You knew this right? Apple buyers are wealthier

Most Apple products aren't exactly comparably low-priced, so it shouldn't surprise anyone that customers have higher incomes -- considerably more. Still, by how much is about as startling as the sticker shock a Dell Inspiron buyer gets when shopping MacBook Pros. I'm surprised Apple doesn't post a trauma team with security guards (unless perhaps Apple Store employees are registered EMTs) inside its retail shops; surely someone suffers cardiac arrest from the prices.

For some reason NPD and Nielsen issued data within days of one another looking at device buyer demographics -- hence why I'm posting about price at all. Beyond the press release data, which you can read in a few paragraphs, I wondered about Macs and iPads, seeing as analyst firms Canalys and DisplaySearch insist that tablets are PCs. So I asked Stephen Baker, NPD's vice president of industry analysis, about US demographics.

"From an income perspective, about 44 percent of people who bought an Apple product -- that's iPads and MacBooks -- had over a $100,000 income vs 26 percent of the entire market", he says. Wowza.
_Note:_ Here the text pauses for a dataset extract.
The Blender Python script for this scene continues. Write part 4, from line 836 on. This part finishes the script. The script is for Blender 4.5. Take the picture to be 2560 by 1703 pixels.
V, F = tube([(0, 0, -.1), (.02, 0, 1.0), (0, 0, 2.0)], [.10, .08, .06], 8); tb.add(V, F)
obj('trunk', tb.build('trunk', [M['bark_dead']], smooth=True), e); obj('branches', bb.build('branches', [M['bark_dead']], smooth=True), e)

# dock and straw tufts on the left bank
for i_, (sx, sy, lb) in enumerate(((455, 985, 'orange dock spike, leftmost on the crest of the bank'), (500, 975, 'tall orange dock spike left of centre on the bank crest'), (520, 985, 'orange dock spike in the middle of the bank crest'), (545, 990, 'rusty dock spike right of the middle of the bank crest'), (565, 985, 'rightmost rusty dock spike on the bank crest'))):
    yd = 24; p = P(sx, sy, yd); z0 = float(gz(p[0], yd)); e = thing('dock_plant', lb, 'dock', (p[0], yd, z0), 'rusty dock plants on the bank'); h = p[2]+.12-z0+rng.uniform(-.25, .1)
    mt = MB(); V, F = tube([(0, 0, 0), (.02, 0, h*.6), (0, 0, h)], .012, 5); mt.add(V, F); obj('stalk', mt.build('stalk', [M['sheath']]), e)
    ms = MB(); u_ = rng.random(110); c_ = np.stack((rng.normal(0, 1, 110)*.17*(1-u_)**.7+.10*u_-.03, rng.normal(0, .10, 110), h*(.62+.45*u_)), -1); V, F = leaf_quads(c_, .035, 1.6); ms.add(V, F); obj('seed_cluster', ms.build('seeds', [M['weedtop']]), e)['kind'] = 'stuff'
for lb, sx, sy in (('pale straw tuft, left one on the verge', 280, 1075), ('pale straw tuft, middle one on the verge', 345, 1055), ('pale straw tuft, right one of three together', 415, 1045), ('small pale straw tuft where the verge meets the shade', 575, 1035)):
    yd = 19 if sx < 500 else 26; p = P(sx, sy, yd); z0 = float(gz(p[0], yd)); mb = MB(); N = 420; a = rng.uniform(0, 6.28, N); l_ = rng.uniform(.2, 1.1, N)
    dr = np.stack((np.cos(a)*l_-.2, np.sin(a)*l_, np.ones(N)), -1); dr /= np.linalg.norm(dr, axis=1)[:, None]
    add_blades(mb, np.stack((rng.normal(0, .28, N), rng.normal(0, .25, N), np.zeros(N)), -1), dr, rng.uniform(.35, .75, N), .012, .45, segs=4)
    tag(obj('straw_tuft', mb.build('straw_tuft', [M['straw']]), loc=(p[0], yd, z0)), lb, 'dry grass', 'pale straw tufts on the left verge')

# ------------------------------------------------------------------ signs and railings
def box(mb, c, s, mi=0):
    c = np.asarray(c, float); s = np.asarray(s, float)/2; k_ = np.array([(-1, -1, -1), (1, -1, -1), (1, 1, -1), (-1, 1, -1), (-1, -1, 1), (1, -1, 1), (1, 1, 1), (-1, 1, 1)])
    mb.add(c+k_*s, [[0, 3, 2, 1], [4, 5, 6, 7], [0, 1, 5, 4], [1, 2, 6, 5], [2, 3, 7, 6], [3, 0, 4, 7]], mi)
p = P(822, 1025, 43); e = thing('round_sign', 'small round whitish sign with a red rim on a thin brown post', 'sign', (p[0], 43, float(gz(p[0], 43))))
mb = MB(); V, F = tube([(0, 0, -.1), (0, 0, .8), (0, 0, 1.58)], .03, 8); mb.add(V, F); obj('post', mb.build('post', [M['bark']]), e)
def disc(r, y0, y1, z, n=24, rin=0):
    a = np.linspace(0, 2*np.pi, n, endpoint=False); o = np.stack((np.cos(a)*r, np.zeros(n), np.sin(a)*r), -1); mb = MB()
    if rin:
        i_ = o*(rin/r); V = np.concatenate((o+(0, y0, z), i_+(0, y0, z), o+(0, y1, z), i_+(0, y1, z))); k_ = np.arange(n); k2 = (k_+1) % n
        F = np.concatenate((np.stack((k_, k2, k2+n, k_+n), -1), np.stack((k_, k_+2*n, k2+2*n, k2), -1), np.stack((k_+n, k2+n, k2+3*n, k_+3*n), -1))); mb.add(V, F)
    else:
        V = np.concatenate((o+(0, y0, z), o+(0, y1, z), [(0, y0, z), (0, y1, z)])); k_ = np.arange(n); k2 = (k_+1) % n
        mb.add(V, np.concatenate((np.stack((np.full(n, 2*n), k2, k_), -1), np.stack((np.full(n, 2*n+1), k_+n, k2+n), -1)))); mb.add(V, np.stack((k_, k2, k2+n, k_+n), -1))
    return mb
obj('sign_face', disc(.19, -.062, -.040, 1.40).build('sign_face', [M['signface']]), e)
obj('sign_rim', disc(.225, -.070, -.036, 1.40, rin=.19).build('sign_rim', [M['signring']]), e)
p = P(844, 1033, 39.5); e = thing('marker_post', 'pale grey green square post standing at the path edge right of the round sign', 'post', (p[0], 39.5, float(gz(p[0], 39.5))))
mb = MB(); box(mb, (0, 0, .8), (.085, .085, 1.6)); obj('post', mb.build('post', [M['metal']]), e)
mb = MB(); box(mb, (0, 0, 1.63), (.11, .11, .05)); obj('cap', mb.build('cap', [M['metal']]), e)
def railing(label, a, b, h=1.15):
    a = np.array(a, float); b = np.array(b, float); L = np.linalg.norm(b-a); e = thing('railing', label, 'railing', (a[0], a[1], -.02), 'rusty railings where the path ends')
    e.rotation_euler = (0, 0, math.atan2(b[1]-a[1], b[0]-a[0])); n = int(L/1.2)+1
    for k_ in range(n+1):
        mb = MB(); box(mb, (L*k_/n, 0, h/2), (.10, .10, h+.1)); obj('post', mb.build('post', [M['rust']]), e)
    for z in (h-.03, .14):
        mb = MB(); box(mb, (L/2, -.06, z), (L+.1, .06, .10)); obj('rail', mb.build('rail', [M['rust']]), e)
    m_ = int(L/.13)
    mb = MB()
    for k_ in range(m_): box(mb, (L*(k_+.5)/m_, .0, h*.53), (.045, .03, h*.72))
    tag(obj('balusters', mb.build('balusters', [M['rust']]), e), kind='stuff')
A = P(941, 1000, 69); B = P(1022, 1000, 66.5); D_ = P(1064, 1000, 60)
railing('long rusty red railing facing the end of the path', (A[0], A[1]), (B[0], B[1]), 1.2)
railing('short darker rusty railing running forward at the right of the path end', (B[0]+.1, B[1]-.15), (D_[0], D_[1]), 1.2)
Selling prices are absolutely a factor. iPad starts at $499 and sells for as much as $829. By comparison, Amazon's Kindle Fire is $199. Then there are Mac laptops, which start at $999 and cost as much as $2,499.

Among these same buyers, 24 percent are 55 or older versus 29 percent for non-Apple computers and tablets. "Apple buyers are definitely a little bit younger in that range", Baker observes. "The income is more telling, because younger people can have more money but older people can't be younger".

But ages are closer when singling out tablets. "iPad owners are a little older -- by about a year", Baker says. That's a mean age of 50 vs 49. "Apple way over-indexes in older people. They're more willing to spend for that perceived extra cost of Apple. Everyone thinks that Apple is dominant among young people, and that's just not the case". The income gulf drops a little, with about 42 percent of iPad owners having incomes over $100,000 vs 26 percent for other tablet buyers.

While NPD offers rich data on Apple devices, Nielsen looks at the broader US smartphone market -- without singling out iPhone. Among all age groups, "smartphone penetration" was highest among those making $100,000 or more. That's 75 percent to 80 percent for those ages 18 to 44, with the higher number among 25-to-34 year olds.